From the listing below, copy only the lines from the line that contains "Reconstruct this image" to the line that contains "COL = SC.collection", counting those two lines as part of the copy.

** Start RECORDS FOR PROCESSING **

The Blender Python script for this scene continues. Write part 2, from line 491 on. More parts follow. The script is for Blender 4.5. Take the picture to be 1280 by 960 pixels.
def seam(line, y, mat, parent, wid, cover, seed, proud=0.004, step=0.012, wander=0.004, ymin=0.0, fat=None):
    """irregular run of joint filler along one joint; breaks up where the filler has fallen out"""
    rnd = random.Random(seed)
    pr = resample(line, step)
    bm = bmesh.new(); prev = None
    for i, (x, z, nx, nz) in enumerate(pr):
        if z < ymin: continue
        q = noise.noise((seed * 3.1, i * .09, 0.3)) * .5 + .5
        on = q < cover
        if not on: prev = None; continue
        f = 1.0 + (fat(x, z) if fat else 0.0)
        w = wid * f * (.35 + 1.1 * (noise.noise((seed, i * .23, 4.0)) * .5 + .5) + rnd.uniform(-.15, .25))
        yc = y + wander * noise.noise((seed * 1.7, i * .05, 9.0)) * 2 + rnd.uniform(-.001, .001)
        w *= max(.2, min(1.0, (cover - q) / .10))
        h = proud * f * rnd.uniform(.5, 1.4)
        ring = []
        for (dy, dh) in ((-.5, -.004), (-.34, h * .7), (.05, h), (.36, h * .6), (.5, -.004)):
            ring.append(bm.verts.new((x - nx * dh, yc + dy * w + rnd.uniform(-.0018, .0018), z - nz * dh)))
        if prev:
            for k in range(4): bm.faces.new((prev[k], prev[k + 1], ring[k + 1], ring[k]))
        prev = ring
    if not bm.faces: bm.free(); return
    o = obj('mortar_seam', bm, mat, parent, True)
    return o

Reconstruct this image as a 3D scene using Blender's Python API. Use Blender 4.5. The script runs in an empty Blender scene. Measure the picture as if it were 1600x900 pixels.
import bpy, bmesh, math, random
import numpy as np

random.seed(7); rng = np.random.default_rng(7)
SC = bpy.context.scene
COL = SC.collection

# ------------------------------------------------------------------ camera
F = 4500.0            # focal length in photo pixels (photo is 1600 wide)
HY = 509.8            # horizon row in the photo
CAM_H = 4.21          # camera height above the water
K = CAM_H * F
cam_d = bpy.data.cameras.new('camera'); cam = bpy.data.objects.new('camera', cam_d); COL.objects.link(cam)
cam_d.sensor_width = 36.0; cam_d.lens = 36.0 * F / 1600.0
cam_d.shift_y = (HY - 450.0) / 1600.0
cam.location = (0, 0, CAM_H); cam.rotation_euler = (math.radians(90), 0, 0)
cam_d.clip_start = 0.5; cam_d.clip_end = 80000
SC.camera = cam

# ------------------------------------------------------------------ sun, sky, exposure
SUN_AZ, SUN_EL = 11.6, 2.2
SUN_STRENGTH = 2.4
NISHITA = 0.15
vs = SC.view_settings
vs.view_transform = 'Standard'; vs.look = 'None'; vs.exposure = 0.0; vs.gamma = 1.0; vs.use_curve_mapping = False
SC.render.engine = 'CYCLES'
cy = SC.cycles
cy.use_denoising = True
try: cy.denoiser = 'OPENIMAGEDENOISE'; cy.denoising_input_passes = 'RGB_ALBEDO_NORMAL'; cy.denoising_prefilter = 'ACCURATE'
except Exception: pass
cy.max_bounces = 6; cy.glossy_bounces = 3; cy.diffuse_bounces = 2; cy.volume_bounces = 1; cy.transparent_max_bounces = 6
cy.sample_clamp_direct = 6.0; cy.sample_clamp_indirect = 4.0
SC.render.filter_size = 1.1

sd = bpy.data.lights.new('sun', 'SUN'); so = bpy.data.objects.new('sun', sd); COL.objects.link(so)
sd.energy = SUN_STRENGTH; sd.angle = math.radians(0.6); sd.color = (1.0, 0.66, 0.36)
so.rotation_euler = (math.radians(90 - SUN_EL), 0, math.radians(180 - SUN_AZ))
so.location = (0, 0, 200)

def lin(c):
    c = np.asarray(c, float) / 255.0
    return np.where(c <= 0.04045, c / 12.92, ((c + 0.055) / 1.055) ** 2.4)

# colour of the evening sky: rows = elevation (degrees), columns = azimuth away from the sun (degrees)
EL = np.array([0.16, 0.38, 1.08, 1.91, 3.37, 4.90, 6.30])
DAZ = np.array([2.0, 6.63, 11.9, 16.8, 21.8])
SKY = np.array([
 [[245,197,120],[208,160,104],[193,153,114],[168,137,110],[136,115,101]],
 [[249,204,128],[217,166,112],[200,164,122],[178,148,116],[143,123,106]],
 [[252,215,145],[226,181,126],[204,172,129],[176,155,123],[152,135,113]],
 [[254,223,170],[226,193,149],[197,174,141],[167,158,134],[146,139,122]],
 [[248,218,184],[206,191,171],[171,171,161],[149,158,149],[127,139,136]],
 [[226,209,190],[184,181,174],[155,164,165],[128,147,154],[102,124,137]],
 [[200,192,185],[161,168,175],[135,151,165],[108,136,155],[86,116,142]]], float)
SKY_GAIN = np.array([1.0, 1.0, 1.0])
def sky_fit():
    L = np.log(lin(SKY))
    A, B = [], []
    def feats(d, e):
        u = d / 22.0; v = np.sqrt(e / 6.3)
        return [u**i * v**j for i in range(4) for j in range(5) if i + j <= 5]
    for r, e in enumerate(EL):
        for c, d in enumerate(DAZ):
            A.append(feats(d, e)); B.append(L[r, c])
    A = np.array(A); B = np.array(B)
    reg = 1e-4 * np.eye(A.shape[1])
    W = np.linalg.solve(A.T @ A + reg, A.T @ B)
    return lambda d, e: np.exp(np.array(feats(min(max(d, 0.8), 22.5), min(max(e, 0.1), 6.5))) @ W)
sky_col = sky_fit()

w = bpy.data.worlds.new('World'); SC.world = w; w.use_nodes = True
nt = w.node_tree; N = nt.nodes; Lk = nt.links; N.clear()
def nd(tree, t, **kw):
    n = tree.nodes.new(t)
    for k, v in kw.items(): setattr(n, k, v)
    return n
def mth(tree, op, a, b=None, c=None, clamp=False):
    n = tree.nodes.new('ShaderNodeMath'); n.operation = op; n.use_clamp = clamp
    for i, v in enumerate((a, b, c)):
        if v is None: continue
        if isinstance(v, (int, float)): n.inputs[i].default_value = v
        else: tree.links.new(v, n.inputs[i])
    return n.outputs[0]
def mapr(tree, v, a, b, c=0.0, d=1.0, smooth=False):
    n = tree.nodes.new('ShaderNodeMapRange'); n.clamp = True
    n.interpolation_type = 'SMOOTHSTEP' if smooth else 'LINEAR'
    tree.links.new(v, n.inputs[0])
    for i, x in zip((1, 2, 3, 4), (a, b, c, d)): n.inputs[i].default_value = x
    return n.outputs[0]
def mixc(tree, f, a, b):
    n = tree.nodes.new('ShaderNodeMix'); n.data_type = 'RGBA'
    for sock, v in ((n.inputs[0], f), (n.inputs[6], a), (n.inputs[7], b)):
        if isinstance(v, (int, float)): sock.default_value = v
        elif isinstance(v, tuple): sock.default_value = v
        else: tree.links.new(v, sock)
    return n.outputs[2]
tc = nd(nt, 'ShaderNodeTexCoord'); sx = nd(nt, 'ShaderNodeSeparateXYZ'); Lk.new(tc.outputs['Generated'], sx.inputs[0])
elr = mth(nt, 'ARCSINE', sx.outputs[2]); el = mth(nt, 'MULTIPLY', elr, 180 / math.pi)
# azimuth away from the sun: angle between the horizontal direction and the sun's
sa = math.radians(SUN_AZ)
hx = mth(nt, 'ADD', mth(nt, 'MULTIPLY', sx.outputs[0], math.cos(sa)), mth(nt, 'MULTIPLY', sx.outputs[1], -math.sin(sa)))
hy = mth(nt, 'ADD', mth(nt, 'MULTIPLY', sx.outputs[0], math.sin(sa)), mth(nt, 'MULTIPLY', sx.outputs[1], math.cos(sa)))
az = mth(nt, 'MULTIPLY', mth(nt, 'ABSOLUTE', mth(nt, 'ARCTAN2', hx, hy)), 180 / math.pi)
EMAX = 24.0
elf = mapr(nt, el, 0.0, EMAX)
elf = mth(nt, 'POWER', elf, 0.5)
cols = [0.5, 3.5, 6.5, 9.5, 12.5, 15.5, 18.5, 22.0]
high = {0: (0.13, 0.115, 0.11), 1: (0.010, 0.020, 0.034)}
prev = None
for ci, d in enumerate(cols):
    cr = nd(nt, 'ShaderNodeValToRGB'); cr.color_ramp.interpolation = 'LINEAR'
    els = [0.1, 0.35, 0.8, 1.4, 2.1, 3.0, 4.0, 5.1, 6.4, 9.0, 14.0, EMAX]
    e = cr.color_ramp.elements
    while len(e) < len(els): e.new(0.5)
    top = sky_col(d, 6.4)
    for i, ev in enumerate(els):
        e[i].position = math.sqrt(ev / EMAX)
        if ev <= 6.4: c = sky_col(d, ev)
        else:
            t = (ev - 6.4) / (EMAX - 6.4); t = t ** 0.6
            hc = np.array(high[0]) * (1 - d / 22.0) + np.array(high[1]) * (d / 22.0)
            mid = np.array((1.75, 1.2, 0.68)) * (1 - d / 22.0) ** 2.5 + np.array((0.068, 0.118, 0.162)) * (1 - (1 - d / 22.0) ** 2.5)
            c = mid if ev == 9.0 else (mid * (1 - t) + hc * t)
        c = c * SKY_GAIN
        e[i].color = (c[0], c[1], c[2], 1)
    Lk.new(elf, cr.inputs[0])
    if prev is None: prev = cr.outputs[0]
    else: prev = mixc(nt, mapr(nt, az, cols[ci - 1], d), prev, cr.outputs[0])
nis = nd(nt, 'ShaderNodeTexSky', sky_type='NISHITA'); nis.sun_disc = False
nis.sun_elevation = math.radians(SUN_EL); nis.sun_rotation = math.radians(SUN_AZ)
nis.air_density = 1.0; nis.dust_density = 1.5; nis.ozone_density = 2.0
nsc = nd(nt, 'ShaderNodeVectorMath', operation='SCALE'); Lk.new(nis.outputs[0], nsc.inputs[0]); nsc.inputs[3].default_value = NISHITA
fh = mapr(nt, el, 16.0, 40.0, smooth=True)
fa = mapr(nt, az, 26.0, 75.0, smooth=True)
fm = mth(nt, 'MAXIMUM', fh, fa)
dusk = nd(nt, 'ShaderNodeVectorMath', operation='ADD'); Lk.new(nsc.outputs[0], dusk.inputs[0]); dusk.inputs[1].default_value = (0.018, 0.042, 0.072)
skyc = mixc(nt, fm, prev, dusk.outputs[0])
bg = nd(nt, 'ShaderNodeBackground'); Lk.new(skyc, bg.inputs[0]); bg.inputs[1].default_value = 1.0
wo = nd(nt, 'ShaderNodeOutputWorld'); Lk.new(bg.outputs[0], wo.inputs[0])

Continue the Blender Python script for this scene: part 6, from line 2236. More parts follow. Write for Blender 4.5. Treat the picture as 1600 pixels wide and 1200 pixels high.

** End RECORDS FOR PROCESSING **

## THE OUTPUT:
Reconstruct this image as a 3D scene using Blender's Python API. Use Blender 4.5. The script runs in an empty Blender scene. Measure the picture as if it were 1600x900 pixels.
import bpy, bmesh, math, random
import numpy as np

random.seed(7); rng = np.random.default_rng(7)
SC = bpy.context.scene
COL = SC.collection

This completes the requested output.